I think the sink or swim question, we were pretty strong from the beginning, strong leadership, so the alliance manager…. we were always thinking of [PO X] as a client, but it was more the whole attitude of working together was like, almost like a business unit. Here's our KPIs, here's our goals, here's what we're moving toward and it was, all the discussion was around that. So I think if that's directed from alliance management and then particularly from your alliance manager then that's, it really starts there.

16.3 Countering inhibitors of mutual dependency

Generally these are the reverse of the 16.2 enablers. However, they are more about processes, structures, and attitudes or workplace culture that tends to foster individualism over collectivism so that teams may each feel high committed to a best-for-project outcome, but their interpretation and meaning of this is purely based on their personal view of performance and of their performance and not on how their actions contributes to or hinders the whole team's performance.

Examples of high levels of thinking about countering inhibitors of mutual dependency.

  • Participants understand how structures, processes, and behaviours that they encounter result in mutual dependency, encouraging collaboration and accountability for the impact of their actions upon one another, and make a special effort to ensure that their actions and performance is in synch with other participants, and that they do not undermine the performance of others as a consequence of their individually focussed performance.
  • Participants understand that a sink-or-swim-together culture is mutually beneficial and provides valuable social capital to work together as a single focussed integrated team, and that they should be on guard to identify and remedy any structures, processes, and actively counter behaviours that inhibit a sink-or-swim together project delivery culture.

High-level KSAE needed for countering inhibitors of mutual dependency.

  • Technical and PM KSAE – High levels of technical and PM competence relating that actively inhibit the impact of structures, processes and behaviours that promote participant actions of interdependency and interconnectivity (sink or swim together).
  • Business solutions KSAE – High levels of business integrity and systems knowledge to be able to counter actions that inhibit interdependency interaction (sink or swim together) of participant actions business/technical/PM.
  • Relational KSAE – High levels of communication and empathy ability for teams and individuals to be able to effectively counter systems and actions that inhibit a sink-or-swim-together collaborative mode of working.

Illustrative quotes

One potential inhibitor of a sink-or-swim-together workplace culture is often the processes, policies, performance and reward incentives, etc., that act as barriers to people looking out for each other and to collaborate freely to achieve best long-term and sustainable value. This may be a legacy of systems used by participants in a project that cannot be harmonised, or it may be simply that participants cannot fully comprehend the impact that their operating procedures and processes has on other participants and how it inhibits collaboration.

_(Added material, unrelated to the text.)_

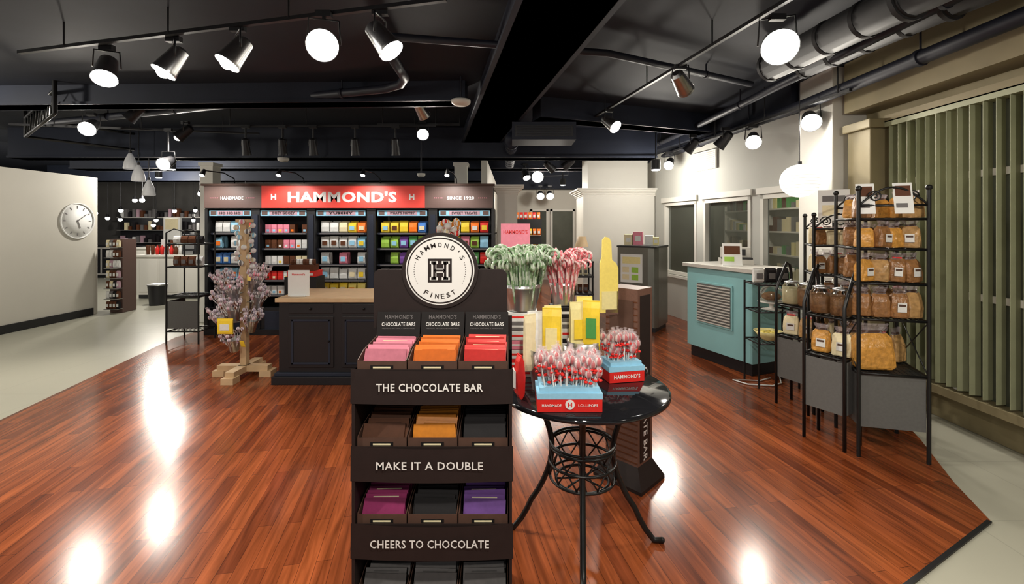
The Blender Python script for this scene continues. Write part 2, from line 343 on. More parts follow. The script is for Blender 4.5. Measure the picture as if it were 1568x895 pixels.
head((-.76,2.88,2.65),(.55,-.1,-.7),2.92,85,r=.08)
track((1.0,5.9),(1.9,1.6),2.92)
head((1.73,2.95,2.70),(-.35,-.9,-.55),2.92,100,r=.11)
head((1.52,4.0,2.73),(.5,.5,-.4),2.92,0,on=False)
head((1.20,5.3,2.69),(.5,-.6,-.6),2.92,80)
track((-6.5,5.9),(-3.6,6.5),2.86)
head((-5.3,5.7,2.75),(.3,-.8,-.5),2.86,85,r=.09); head((-4.46,6.1,2.72),(-.6,-.2,-.6),2.86,85,m=BLACK)
head((-4.64,6.08,2.36),(.1,-.9,-.4),2.86,65,m=BLACK,r=.085)
head((-4.7,5.6,2.85),(-.5,-.2,-.6),3.0,0,on=False,m=BLACK)
track((-1.8,6.1),(-.7,6.1),2.9); head((-1.17,6.0,2.74),(.2,-.8,-.5),2.9,85)
head((-1.05,5.5,2.86),(.3,.6,-.6),3.0,0,on=False,m=SILV)
track((2.55,7.6),(2.95,4.0),2.74)
head((2.80,5.3,2.51),(-.4,-.8,-.5),2.74,70,m=BLACK,r=.085); head((2.98,4.55,2.57),(-.4,-.8,-.5),2.74,70,m=BLACK,r=.09)
head((2.5,7.3,2.5),(-.4,-.7,-.5),2.74,60,m=BLACK)
head((2.53,6.6,2.62),(-.4,.4,-.6),2.74,0,on=False,m=BLACK); head((2.62,5.8,2.55),(-.4,.4,-.6),2.74,0,on=False,m=BLACK)
track((.2,11.8),(1.4,11.4),2.8)
head((.56,10.0,2.60),(0,-.9,-.4),2.8,60,m=BLACK,r=.13); head((.3,9.2,2.5),(.2,-.5,-.7),2.8,50,m=BLACK)
head((.75,12,2.3),(0,-.8,-.5),2.6,40,m=BLACK,r=.1); head((1.0,12,2.3),(0,-.8,-.5),2.6,40,m=BLACK,r=.1)
head((.9,7.9,2.55),(-.6,.3,-.5),2.7,0,on=False,m=BLACK); head((.75,8.3,2.55),(.6,.3,-.5),2.7,0,on=False,m=BLACK)
track((-4.2,6.0),(-1.0,6.0),2.86)
for x in(-3.48,-3.0,-2.6,-2.05,-1.52): head((x,6.0,2.47),(.02,.2,-1),2.86,0,m=BLACK,on=False,r=.055,L=.2)
for p,a in[((-2.4,.6,2.65),(0.2,.6,-.8)),((.2,.4,2.65),(0,.7,-.8)),((2.2,.5,2.65),(0,.7,-.8)),((-.6,-1,2.65),(0,.5,-.8))]: head(p,a,2.86,110)  # extra heads out of view, added as frontal fill light
b=MB()
for x,y,z in[(-9.9,12,2.2),(-9.6,13,1.95),(-8.9,11,2.15),(-9.7,14,2.0),(-9.2,14,1.8),(-8.8,14,1.82),(-9.9,14.2,1.7),(-10.4,14,1.72),(-10.9,14,1.7),(-8.1,13,1.85),(-7.9,12,1.95),(-10.2,13,1.55),(-11.5,13,1.75),(-7.0,12,2.1),(-7.5,11,2.3),(-10.7,12.5,1.95),(-12,14,1.72),(-12.3,13.5,1.9),(-8.4,14,1.66),(-7.6,14,1.7)]:
    b.sph((x,y,z),.055,LAMPS,n=10); b.cyl((x,y,z+.05),(x,y,3.1),.008,BLACK,n=6); b.cyl((x,y,z+.03),(x,y,z+.12),.05,BLACK,r1=.02,n=10)
b.build('distant_pendant_lights')
for (x,y,z,e) in[(-8.5,11,2.7,200),(-6.4,8.6,2.6,120),(-10.5,7,2.7,80),(-6.3,4,2.8,85),(1.2,10.8,2.5,70),(2.2,7.0,2.4,60)]:
    l=bpy.data.lights.new('downlight_bulb','POINT'); l.energy=e; l.color=(1,.94,.84); l.shadow_soft_size=.1
    lo=bpy.data.objects.new('downlight_bulb',l); lo.location=(x,y,z-.12); S.collection.objects.link(lo)
    b=MB(); b.cyl((x,y,z),(x,y,z+.15),.07,BLACK,n=16); b.cyl((x,y,z-.01),(x,y,z),.06,LAMPS,n=16); b.cyl((x,y,z+.15),(x,y,3.1),.01,BLACK,n=6); lo.parent=b.build('ceiling_downlight')
FG=mat('frosted_glass',(.6,.6,.6),.4,emit=.12)
for x,y,z in[(-5.93,7.1,2.42),(-5.72,7.0,2.22),(-5.80,7.3,2.02)]:
    b=MB(); b.lathe([(.085,0),(.09,.02),(.075,.12),(.04,.21),(.02,.25),(.001,.26)],FG,(x,y,z)); b.cyl((x,y,z+.24),(x,y,3.1),.006,BLACK,n=6); b.cyl((x,y,z+.24),(x,y,z+.29),.02,BLACK,n=10); b.build('cone_pendant_lamp')
b=MB(); b.sph((2.80,4.45,1.98),.172,GLOBE,n=32,sz=.93)
for k in range(1,11):
    zz=1.98-.16+.32*k/11; rr=.174*math.sqrt(max(0,1-((zz-1.98)/.162)**2)); b.tube([(2.80+rr*math.cos(a*math.pi/16),4.45+rr*math.sin(a*math.pi/16),zz) for a in range(32)],.0015,PAPER,n=4,closed=True)
b.cyl((2.80,4.45,2.13),(2.80,4.45,3.1),.004,BLACK,n=6); b.cyl((2.80,4.45,2.13),(2.80,4.45,2.17),.02,BLACK); ob=b.build('paper_globe_pendant')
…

A10 on a study into marketing within an RBP context and a series of firms’ representatives that had been interviewed.

It's in terms that the systems that they use to conduct their function; the processes don't interface with each other. Now that's okay; in a sense if you've got a soft system that's overarching, that compensates for that. You see you create your own, as it were, alliance along the project life-cycle but none of them have. None of them had at all. So their ability to integrate others is hampered, and their ability to put forward value prompt propositions that add value for clients is hampered by their lack of ability to join up their systems internally and provide a seamless content; a seamless service, along those lines.

…for example, the procurement managers would source things from the supply chain against technical criteria; like responsible sourcing or performance criteria in use or price. But all of those decisions will bear no relationship at all to say what the business development had understood about the client needs, and they weren't connected. So they couldn't develop an aligned value proposition at all at bid stage, and most of them weren't talking to the bid managers either. So the ability to alliance well with others, it doesn't mean it doesn't work but what I am saying—after a fashion—but what I am saying is that if you want to have alliances that help to maximise value, that's hampered by the lack of alliance, the lack of integration internally within each contractor organisation.

P21 discusses a tension of resources available to be in a team and experience needed, etc., to overcome

…when you come from a culture at the [Project X] which has been for the last 10 years of collaboration, teamwork and actually, and theatre actually operates on the spot and people think it's not particularly soft, it's pretty tough, it's pretty hard to get results. You've got less money and you don't have money to throw around, so therefore there's a lot of fairly sophisticated behaviours and things that happen in theatre to get the very clever outcomes that we see which, and I'll keep on trying to say, is that it's just a very different, lots of different cultures in there and trying to get them operating together. So it's been, I think it's been the best way to go having an alliance, but I think it's been really hard and I think we've underestimated how much. I think our teams would have been too small, everybody probably says that, but there's only been through the thick of it all there's only really three, four of us trying to, I mean, corral all that stuff that's going on.

P26 on the implications of reporting “bad news” that needs to be known

I mean we started off commissioning on construction that was incomplete, and it took quite an amount of work in order to convince people further up the tree that the construction work actually wasn't complete, that the only way we could end progressing was by actually taking on the incomplete construction work, and when you start reporting all sorts of the associated numbers in relation to completing work, you can imagine the attention that that starts drawing, when you start exceeding various critical numbers you've put forward, if you know what I'm saying.

 

Finally, countering hubris by a PO/POR or NOP may be essential for a sink-or-swim-together situation. P48 provides a colourful quote relating to a rail programme alliance consisting of multi-billion dollar investments.

P48

…Technical reasons, operations reasons, a whole bunch of reasons, so we had to go back and tell our client they were wrong from day one and that took some balls from the ALT.

…Well, that original discussion that we had with [PO], that they don't know everything, so we managed that as best we could and from there on in, we invited someone from [PO] to be on the ALT, so we then had buy-in from them as well, and we educated them on the basis from what railways are all about. It absolutely opened their eyes.